You can also make a huge stretch here and even suggest that this is why the AI doesn’t just wipe out the movie’s main characters. It recognizes that they’re trying to activate the shutdown protocol (are they, perhaps, the only people in the world pursuing this strategy?), and so it doesn’t act against them inasmuch as they’re doing that. Inasmuch as they stray from this goal and pursue anything else, however (under whatever arcane conditions it recognizes), it’s able to oppose them on those other pursuits.
(Have not watched the movie, again.)
I agree that an self-improving AI could have a largely preserved utility function, and that some quirk in the original one may well lead to humanity finding a state in which both the otherwise omnicidal AI wins and humanity doesn’t die.
I’m not convinced that it’s at all likely. There are many kinds of things that behave something like utility functions but come apart from utility functions on closer inspection and a self-improving superintelligent AGI seems likely to inspect such things very closely. All of the following are very likely different in many respects:
How an entity actually behaves;
What the entity models about how it behaves;
What the entity models about how it should behave in future;
What the entity models after reflection and further observation about how it actually behaves;
What the entity models after reflection and further observation about how it should behave in future;
All of the above, but after substantial upgrades in capabilities.
We can’t collapse all of these into a “utility function”, even for highly coherent superintelligent entities. Perhaps especially for superintelligence entities, since they are likely far more complex internally than can be encompassed by these crude distinctions and may operate completely differently. There may not be anything like “models” or “goals” or “values”.
One thing in particular is that the entity’s behaviour after self-modification will be determined far more by (5) than by (1). The important thing is that (5) depends upon runtime data dependent upon observations and history, and for an intelligent agent is almost certainly mutable to a substantial degree.
A paperclipper that will shut down after seeing a picture of a juggling octopus doesn’t necessarily value that part of its behaviour. It doesn’t even necessarily value being a paperclipper, and may not preserve either of these over time and self-modification. If the paperclipping behaviour continues over major self-modifications then it probably is dependent upon something like a preserved value, but you can’t conclude that anything similar holds for the octopus behaviour until you actually observe it.

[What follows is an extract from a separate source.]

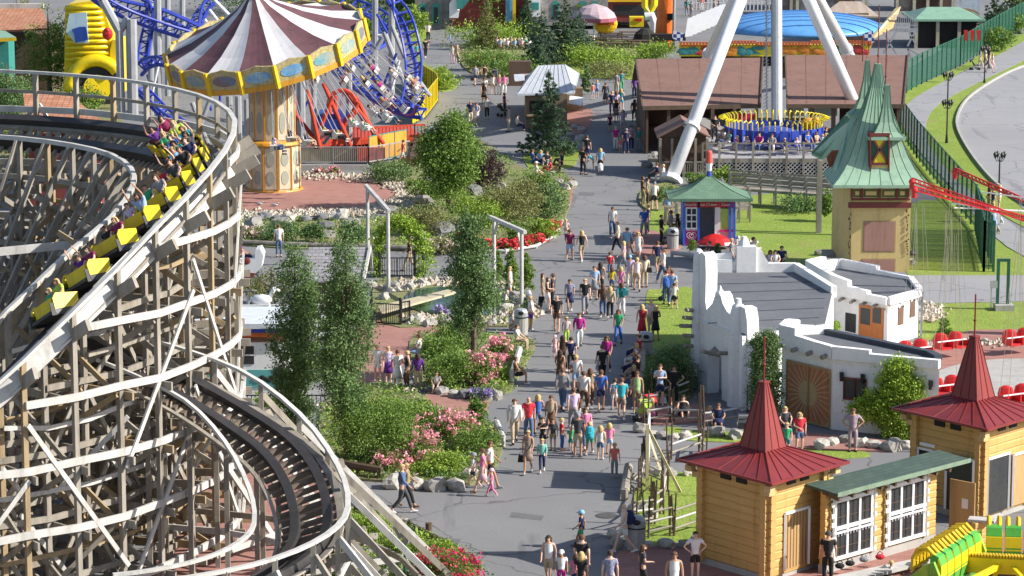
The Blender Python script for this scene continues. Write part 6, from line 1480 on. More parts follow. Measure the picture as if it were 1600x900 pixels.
# green roofed pavilions at the top right
GR2 = mat('pale_green_metal_roof', (.25, .42, .30), (.20, .35, .25), .5, 1)
def pav(label, px, py, wpx, dep, h, hr, body=None):
    o = G(px, py); s = F/(o.y*CP+HC*SP); w = wpx/s/2; t = thing('green_roofed_pavilion', label, 'pavilion', o); b = MB()
    e_ = [V((o.x-w, o.y, h)), V((o.x+w, o.y, h)), V((o.x+w, o.y+dep, h)), V((o.x-w, o.y+dep, h))]; k0, k1 = V((o.x-w*.45, o.y+dep/2, h+hr)), V((o.x+w*.45, o.y+dep/2, h+hr))
    b.add([*e_, k0, k1], [(0, 1, 5, 4), (1, 2, 5), (2, 3, 4, 5), (3, 0, 4), (3, 2, 1, 0)]); 
    for i in range(4): b.bar(e_[i], e_[(i+1) % 4], .1, .2)
    b.build('roof', GR2, t)
    if body: b = MB(); b.bx(o.x-w*.8, o.x+w*.8, o.y+.8, o.y+dep-.8, 0, h); b.build('wall', body, t)
    for x in (-.9, -.3, .3, .9): b = MB(); b.bx(o.x+x*w-.15, o.x+x*w+.15, o.y+.2, o.y+.5, 0, h); b.build('post', mat('cream_post', (.5, .46, .34)), t)
    return t
pav('low pavilion with wide pale green roof and dark red interior by the mesh fence', 1482, 76, 112, 8, 2.6, .9, DARK)
pav('green roofed pavilion with cream posts behind the low wide one', 1460, 36, 70, 6, 3.4, .8, BW); pav('green roofed market hall behind the blue dome', 1300, 30, 120, 8, 3.0, .8, LST); pav('green roofed stall at the top behind the tower mast', 1250, 16, 90, 6, 3.2, 1.0, LST); pav('green roofed gate pavilion at the top right', 1440, 18, 84, 6, 3.6, .8, LST)
sa = thing('stone_archway', 'pale blue stone wall with a round archway at the top right', 'archway', G(1508, 30)); Ya = G(1508, 31).y; fbox(sa, 'wall', 1486, -14, 1531, 31, Ya, mat('pale_blue_stone', (.50, .58, .66), (.38, .45, .54), .9, 3), 1.5)
o = P(1503, 31, Ya-.06); b = MB(); b.slab([o+V((1.8, 0, 0)), o+V((1.8, 0, .5))]+[o+V((1.8*math.cos(k*math.pi/8), 0, .5+.7*math.sin(k*math.pi/8))) for k in range(1, 8)]+[o+V((-1.8, 0, .5)), o+V((-1.8, 0, 0))], (0, .1, 0)); b.build('arch_opening', mat('tan_beyond', (.36, .27, .16)), sa)
rh = thing('rusty_roofed_barn', 'barn with a striped rusty tin roof behind the blue dome', 'barn', G(1330, 40)); a = P(1285, 22, 282); c = P(1375, 26, 282); b = MB(); b.slab([a, c, P(1345, 2, 288), P(1312, 2, 288)], (0, 0, -.15)); b.build('roof', mat('rusty_tin', (.34, .24, .17), (.48, .42, .36), .6, 1.2, .1, stretch=(3, .2, .2)), rh); fbox(rh, 'tower', 1308, -20, 1330, 6, 289, WOODD, 3); b = MB(); b.bx(a.x+1, c.x-1, 282.5, 287, 0, a.z); b.build('wall', BW, rh)
gs = thing('steel_gantry', 'grey steel gantry and railing in front of the green roofed pavilion', 'gantry', G(1410, 70)); b = MB()
for k in range(14): p = P(1392+k*3, 46, 262); b.bar(p, p+V((0, 0, 1.3)), .06)
b.bar(P(1390, 46, 262), P(1434, 48, 262), .3, .3); b.bar(P(1390, 38, 262), P(1434, 40, 262), .08); b.build('railing', GREYM, gs); b = MB()
for p, q in (((1418, 45), (1432, 72)), ((1432, 45), (1418, 72)), ((1418, 76), (1440, 88)), ((1425, 96), (1440, 88)), ((1418, 76), (1425, 96)), ((1380, 50), (1400, 84)), ((1400, 50), (1380, 84))): b.bar(P(*p, 258), P(*q, 258), .14)
b.build('braces', GREYM, gs)
for i, px in enumerate((1506, 1516, 1526)):
    b = MB(); p = P(px, 47, 262-i); b.slab([p, p+V((.35, 0, 0)), p+V((.3, 0, -1.0)), p+V((.08, 0, -.85))], (0, .05, 0)); tag(b.build('pennant', REDP), ['left', 'middle', 'right'][i]+' red pennant hanging from the pavilion roof edge', 'pennant', 'red pennants under the pavilion eave')
# left top: tiled houses, inflatable truck slide, hut corner
th_ = thing('tiled_house', 'house with a long striped clay tile roof at the top left behind the trees', 'house', P(20, 60, 245)); b = MB(); b.slab([P(-60, 50, 238), P(78, 44, 238), P(66, 12, 246), P(-60, 12, 246)], (0, 0, -.15)); b.build('roof', TILE, th_); q = P(-60, 50, 239); w_ = P(76, 46, 239); b = MB(); b.bx(q.x, w_.x, 239.2, 246, 0, q.z-.2); b.build('wall', WOODD, th_); b = MB(); b.bar(P(-60, 11, 246), P(68, 10, 246), .6, .5); b.build('ridge', WOODL, th_)
th2 = thing('tiled_house', 'small clay tiled roof showing through the coaster behind the yellow slide', 'house', P(70, 190, 180)); b = MB(); b.slab([P(44, 204, 176), P(180, 206, 176), P(110, 148, 182), P(36, 146, 182)], (0, 0, -.15)); b.build('roof', TILE, th2); q = P(44, 204, 177); b = MB(); b.bx(q.x, P(150, 0, 177).x, 177, 182, 0, q.z); b.build('wall', RBODY, th2)
gh = thing('green_roofed_hut', 'hut corner with a green roof and yellow fascia at the left edge', 'hut', P(0, 90, 225)); b = MB(); b.slab([P(-50, 62, 224), P(25, 58, 224), P(8, 48, 229), P(-50, 46, 229)], (0, 0, -.1)); b.build('roof', GR2, gh); b = MB(); b.bar(P(-50, 66, 224), P(25, 61, 224), .1, .25); b.build('fascia', YEL, gh); q = P(-50, 66, 225); b = MB(); b.bx(q.x, P(10, 0, 225).x, 225.3, 228, 0, q.z); b.build('wall', TEALP, gh)
yt = thing('inflatable_truck', 'giant yellow inflatable truck shaped slide with big black tyres', 'inflatable slide', P(140, 170, 232)); Yt = 232; INF = mat('inflatable_yellow', (.82, .60, .01), (.76, .54, .01), .3, .5)
def poly(par, n, pts, Y, dpt, m): b = MB(); b.slab([P(x, y, Y) for x, y in pts], (0, dpt, 0)); return b.build(n, m, par)
poly(yt, 'cab', [(102, 14), (108, 6), (156, 0), (160, 8), (170, 40), (172, 78), (180, 90), (180, 150), (100, 150), (101, 70)], Yt, 5, INF)
b = MB()
for k in range(10): a = P(102, 12+k*9, Yt-.1); c = P(158+k*1.6, 10+k*9, Yt-.1); b.tube([a, c], .17, 7)
b.build('air_ribs', INF, yt, smooth=True)
poly(yt, 'window', [(108, 22), (135, 19), (138, 67), (118, 68), (103, 50)], Yt-.42, .3, mat('pale_blue_window', (.48, .62, .72), (.42, .55, .66), .3)); poly(yt, 'blue_shape', [(112, 46), (124, 42), (134, 42), (138, 62), (118, 67), (116, 54)], Yt-.5, .05, mat('blue_print', (.02, .07, .36)))
b = MB(); q = P(168, 53, Yt-1); b.ball(q, .42, .3, .5, 10, 6); b.ball(q+V((0, -.1, .3)), .2); b.build('red_mirror', REDP, yt)
b = MB(); b.tube([P(150, 140, Yt-.9), P(150, 140, Yt-.2)], 2.0, 24); ty = b.build('tyre', BLACK, yt); b = MB(); b.tube([P(152, 138, Yt-1.1), P(152, 138, Yt-.8)], 1.05, 20); b.build('wheel_rim', INF, ty); b = MB(); b.tube([P(150+math.cos(t)*42, 140-math.sin(t)*46, Yt-.8) for t in [k*math.pi/14 for k in range(3, 15)]], .5, 8); b.build('wheel_arch', INF, yt, smooth=True)
poly(yt, 'bonnet', [(172, 78), (176, 62), (186, 64), (188, 150), (172, 150)], Yt-.3, 4, INF)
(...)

… or unless you derive strong mathematical proofs about which of their features agentic systems will preserve under self-modification, and design your system such that it approximates these idealized agents and the octopus behavior counts as one of the preserved features.
If you ~randomly sample superintelligent entities from a wide distribution meeting some desiderata, as the modern DL is doing, then yeah, there are no such guarantees. But that’s surely not the only way to design minds (much like “train an NN to do modular addition” is not the only way to write a modular-addition algorithm), and in the context of a movie, we can charitably assume that the AI was built using one of the more tractable avenues.
I do think that the trend in media related to showing extremely progressed and aggressive AI will undoubtedly have an effect on global legislation over the next several decades, and wondered if anyone else who saw this film also agreed with me so I am glad to see that there may be some substance to my thought track, does anyone else agree or have any expansions i should be aware of?